[3D scene scripts]
** Begin **

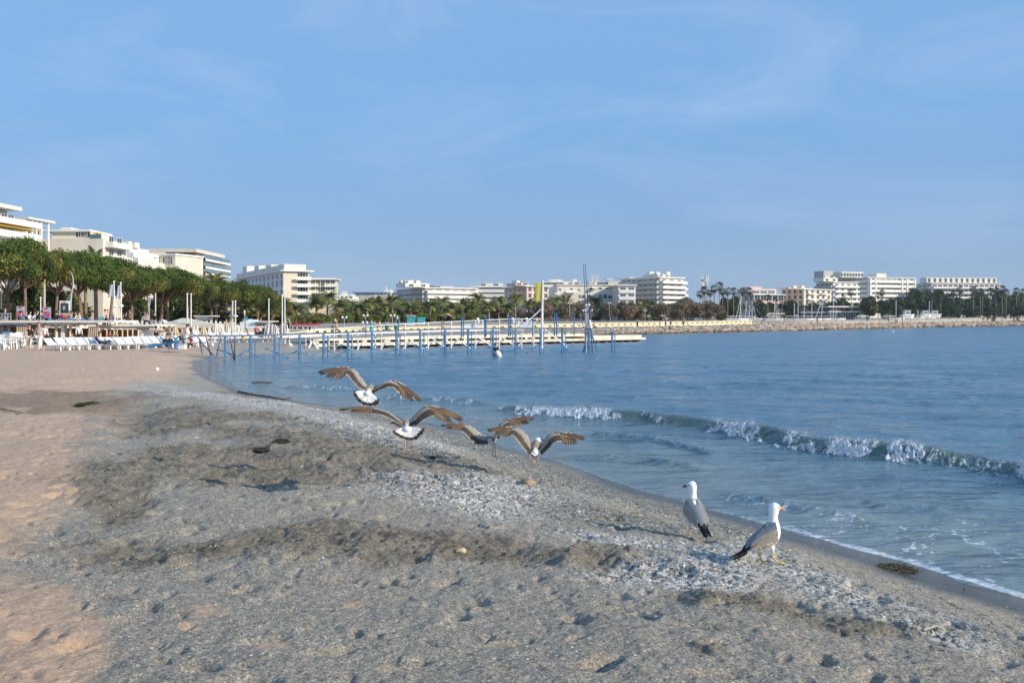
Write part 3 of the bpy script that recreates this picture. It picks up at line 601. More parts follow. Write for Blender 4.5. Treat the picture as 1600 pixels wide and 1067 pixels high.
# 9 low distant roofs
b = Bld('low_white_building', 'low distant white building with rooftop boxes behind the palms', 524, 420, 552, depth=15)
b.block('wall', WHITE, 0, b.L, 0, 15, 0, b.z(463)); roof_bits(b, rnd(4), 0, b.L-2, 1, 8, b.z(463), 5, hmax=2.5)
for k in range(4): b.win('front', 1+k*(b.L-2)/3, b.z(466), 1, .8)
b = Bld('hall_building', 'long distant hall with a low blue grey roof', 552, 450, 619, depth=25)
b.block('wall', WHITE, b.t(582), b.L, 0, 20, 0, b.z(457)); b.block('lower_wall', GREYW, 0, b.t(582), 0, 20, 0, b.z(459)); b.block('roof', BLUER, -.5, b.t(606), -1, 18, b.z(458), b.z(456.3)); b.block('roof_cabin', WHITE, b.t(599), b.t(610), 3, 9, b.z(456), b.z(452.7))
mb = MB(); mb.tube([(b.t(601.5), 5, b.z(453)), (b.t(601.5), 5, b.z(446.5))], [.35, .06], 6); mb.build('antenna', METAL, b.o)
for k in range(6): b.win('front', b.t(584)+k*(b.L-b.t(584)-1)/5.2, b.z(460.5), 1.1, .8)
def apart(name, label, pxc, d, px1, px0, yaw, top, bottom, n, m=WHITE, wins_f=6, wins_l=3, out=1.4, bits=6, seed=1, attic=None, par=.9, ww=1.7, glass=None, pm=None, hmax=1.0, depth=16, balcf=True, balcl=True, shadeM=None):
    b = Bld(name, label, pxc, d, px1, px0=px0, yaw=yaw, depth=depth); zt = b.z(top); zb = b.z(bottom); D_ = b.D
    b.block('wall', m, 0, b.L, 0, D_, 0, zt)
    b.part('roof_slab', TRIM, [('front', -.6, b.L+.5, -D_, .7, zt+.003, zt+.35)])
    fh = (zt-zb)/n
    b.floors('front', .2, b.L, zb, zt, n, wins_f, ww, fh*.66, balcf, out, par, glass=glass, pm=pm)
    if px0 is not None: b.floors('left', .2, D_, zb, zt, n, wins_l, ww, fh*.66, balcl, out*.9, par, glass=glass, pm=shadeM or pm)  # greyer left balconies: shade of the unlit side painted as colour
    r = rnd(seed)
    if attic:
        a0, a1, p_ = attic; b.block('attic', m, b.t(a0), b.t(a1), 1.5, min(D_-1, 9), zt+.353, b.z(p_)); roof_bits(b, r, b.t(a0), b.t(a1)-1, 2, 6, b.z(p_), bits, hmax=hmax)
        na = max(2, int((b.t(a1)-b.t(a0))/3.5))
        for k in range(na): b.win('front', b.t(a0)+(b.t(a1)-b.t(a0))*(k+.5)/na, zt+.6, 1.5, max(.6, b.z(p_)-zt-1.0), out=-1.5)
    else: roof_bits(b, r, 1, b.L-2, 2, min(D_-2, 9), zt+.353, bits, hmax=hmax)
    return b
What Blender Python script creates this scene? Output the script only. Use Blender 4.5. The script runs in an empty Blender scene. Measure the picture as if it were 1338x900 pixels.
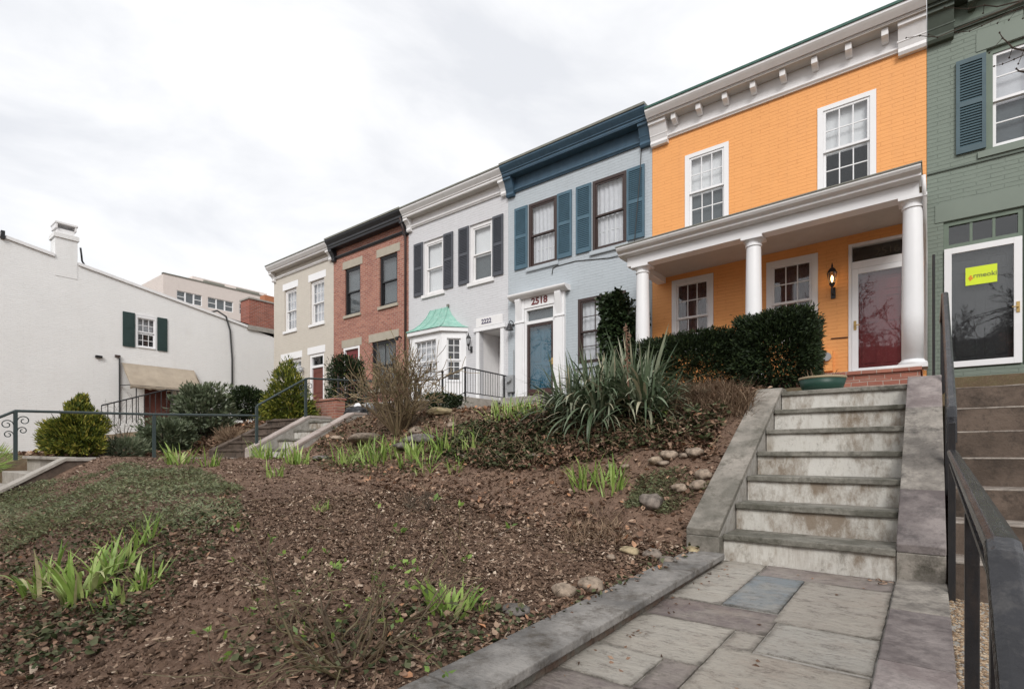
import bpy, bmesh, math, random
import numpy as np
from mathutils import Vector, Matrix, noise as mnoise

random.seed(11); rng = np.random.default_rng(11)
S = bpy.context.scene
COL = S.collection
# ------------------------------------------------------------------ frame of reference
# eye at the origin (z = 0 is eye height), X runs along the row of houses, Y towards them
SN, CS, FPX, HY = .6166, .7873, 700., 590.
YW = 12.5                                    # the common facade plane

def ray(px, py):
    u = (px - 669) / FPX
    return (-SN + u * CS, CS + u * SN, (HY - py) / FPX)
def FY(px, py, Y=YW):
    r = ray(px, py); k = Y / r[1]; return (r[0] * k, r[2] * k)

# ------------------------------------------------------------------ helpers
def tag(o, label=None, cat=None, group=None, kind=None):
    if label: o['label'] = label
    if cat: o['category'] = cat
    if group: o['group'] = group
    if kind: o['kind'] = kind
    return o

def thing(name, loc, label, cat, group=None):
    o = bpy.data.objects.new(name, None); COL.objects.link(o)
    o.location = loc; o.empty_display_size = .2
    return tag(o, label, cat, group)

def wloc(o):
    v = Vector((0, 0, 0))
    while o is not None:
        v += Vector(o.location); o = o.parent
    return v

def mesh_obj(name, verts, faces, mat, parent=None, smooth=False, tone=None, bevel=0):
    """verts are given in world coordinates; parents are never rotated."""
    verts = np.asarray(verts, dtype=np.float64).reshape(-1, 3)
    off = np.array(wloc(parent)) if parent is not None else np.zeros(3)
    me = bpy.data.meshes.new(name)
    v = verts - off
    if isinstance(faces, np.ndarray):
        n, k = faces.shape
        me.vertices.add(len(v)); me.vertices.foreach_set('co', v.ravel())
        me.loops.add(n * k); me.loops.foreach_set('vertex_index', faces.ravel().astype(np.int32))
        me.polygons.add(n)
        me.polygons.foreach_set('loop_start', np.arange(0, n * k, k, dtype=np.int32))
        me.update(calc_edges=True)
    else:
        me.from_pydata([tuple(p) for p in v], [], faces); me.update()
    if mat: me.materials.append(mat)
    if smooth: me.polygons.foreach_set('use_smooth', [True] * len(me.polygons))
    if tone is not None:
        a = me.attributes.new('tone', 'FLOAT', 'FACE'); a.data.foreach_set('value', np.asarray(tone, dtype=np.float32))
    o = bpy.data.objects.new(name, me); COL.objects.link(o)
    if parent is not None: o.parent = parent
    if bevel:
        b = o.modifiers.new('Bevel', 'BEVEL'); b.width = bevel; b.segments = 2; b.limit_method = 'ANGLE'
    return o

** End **

Exercise task: Copy out each line word for word, please, skipping the images.

Problem solution:
Write part 3 of the bpy script that recreates this picture. It picks up at line 601. More parts follow. Write for Blender 4.5. Treat the picture as 1600 pixels wide and 1067 pixels high.
# 9 low distant roofs
b = Bld('low_white_building', 'low distant white building with rooftop boxes behind the palms', 524, 420, 552, depth=15)
b.block('wall', WHITE, 0, b.L, 0, 15, 0, b.z(463)); roof_bits(b, rnd(4), 0, b.L-2, 1, 8, b.z(463), 5, hmax=2.5)
for k in range(4): b.win('front', 1+k*(b.L-2)/3, b.z(466), 1, .8)
b = Bld('hall_building', 'long distant hall with a low blue grey roof', 552, 450, 619, depth=25)
b.block('wall', WHITE, b.t(582), b.L, 0, 20, 0, b.z(457)); b.block('lower_wall', GREYW, 0, b.t(582), 0, 20, 0, b.z(459)); b.block('roof', BLUER, -.5, b.t(606), -1, 18, b.z(458), b.z(456.3)); b.block('roof_cabin', WHITE, b.t(599), b.t(610), 3, 9, b.z(456), b.z(452.7))
mb = MB(); mb.tube([(b.t(601.5), 5, b.z(453)), (b.t(601.5), 5, b.z(446.5))], [.35, .06], 6); mb.build('antenna', METAL, b.o)
for k in range(6): b.win('front', b.t(584)+k*(b.L-b.t(584)-1)/5.2, b.z(460.5), 1.1, .8)
def apart(name, label, pxc, d, px1, px0, yaw, top, bottom, n, m=WHITE, wins_f=6, wins_l=3, out=1.4, bits=6, seed=1, attic=None, par=.9, ww=1.7, glass=None, pm=None, hmax=1.0, depth=16, balcf=True, balcl=True, shadeM=None):
    b = Bld(name, label, pxc, d, px1, px0=px0, yaw=yaw, depth=depth); zt = b.z(top); zb = b.z(bottom); D_ = b.D
    b.block('wall', m, 0, b.L, 0, D_, 0, zt)
    b.part('roof_slab', TRIM, [('front', -.6, b.L+.5, -D_, .7, zt+.003, zt+.35)])
    fh = (zt-zb)/n
    b.floors('front', .2, b.L, zb, zt, n, wins_f, ww, fh*.66, balcf, out, par, glass=glass, pm=pm)
    if px0 is not None: b.floors('left', .2, D_, zb, zt, n, wins_l, ww, fh*.66, balcl, out*.9, par, glass=glass, pm=shadeM or pm)  # greyer left balconies: shade of the unlit side painted as colour
    r = rnd(seed)
    if attic:
        a0, a1, p_ = attic; b.block('attic', m, b.t(a0), b.t(a1), 1.5, min(D_-1, 9), zt+.353, b.z(p_)); roof_bits(b, r, b.t(a0), b.t(a1)-1, 2, 6, b.z(p_), bits, hmax=hmax)
        na = max(2, int((b.t(a1)-b.t(a0))/3.5))
        for k in range(na): b.win('front', b.t(a0)+(b.t(a1)-b.t(a0))*(k+.5)/na, zt+.6, 1.5, max(.6, b.z(p_)-zt-1.0), out=-1.5)
    else: roof_bits(b, r, 1, b.L-2, 2, min(D_-2, 9), zt+.353, bits, hmax=hmax)
    return b
What Blender Python script creates this scene? Output the script only. Use Blender 4.5. The script runs in an empty Blender scene. Measure the picture as if it were 1338x900 pixels.
import bpy, bmesh, math, random
import numpy as np
from mathutils import Vector, Matrix, noise as mnoise

random.seed(11); rng = np.random.default_rng(11)
S = bpy.context.scene
COL = S.collection
# ------------------------------------------------------------------ frame of reference
# eye at the origin (z = 0 is eye height), X runs along the row of houses, Y towards them
SN, CS, FPX, HY = .6166, .7873, 700., 590.
YW = 12.5                                    # the common facade plane

def ray(px, py):
    u = (px - 669) / FPX
    return (-SN + u * CS, CS + u * SN, (HY - py) / FPX)
def FY(px, py, Y=YW):
    r = ray(px, py); k = Y / r[1]; return (r[0] * k, r[2] * k)

# ------------------------------------------------------------------ helpers
def tag(o, label=None, cat=None, group=None, kind=None):
    if label: o['label'] = label
    if cat: o['category'] = cat
    if group: o['group'] = group
    if kind: o['kind'] = kind
    return o

def thing(name, loc, label, cat, group=None):
    o = bpy.data.objects.new(name, None); COL.objects.link(o)
    o.location = loc; o.empty_display_size = .2
    return tag(o, label, cat, group)

def wloc(o):
    v = Vector((0, 0, 0))
    while o is not None:
        v += Vector(o.location); o = o.parent
    return v

def mesh_obj(name, verts, faces, mat, parent=None, smooth=False, tone=None, bevel=0):
    """verts are given in world coordinates; parents are never rotated."""
    verts = np.asarray(verts, dtype=np.float64).reshape(-1, 3)
    off = np.array(wloc(parent)) if parent is not None else np.zeros(3)
    me = bpy.data.meshes.new(name)
    v = verts - off
    if isinstance(faces, np.ndarray):
        n, k = faces.shape
        me.vertices.add(len(v)); me.vertices.foreach_set('co', v.ravel())
        me.loops.add(n * k); me.loops.foreach_set('vertex_index', faces.ravel().astype(np.int32))
        me.polygons.add(n)
        me.polygons.foreach_set('loop_start', np.arange(0, n * k, k, dtype=np.int32))
        me.update(calc_edges=True)
    else:
        me.from_pydata([tuple(p) for p in v], [], faces); me.update()
    if mat: me.materials.append(mat)
    if smooth: me.polygons.foreach_set('use_smooth', [True] * len(me.polygons))
    if tone is not None:
        a = me.attributes.new('tone', 'FLOAT', 'FACE'); a.data.foreach_set('value', np.asarray(tone, dtype=np.float32))
    o = bpy.data.objects.new(name, me); COL.objects.link(o)
    if parent is not None: o.parent = parent
    if bevel:
        b = o.modifiers.new('Bevel', 'BEVEL'); b.width = bevel; b.segments = 2; b.limit_method = 'ANGLE'
    return o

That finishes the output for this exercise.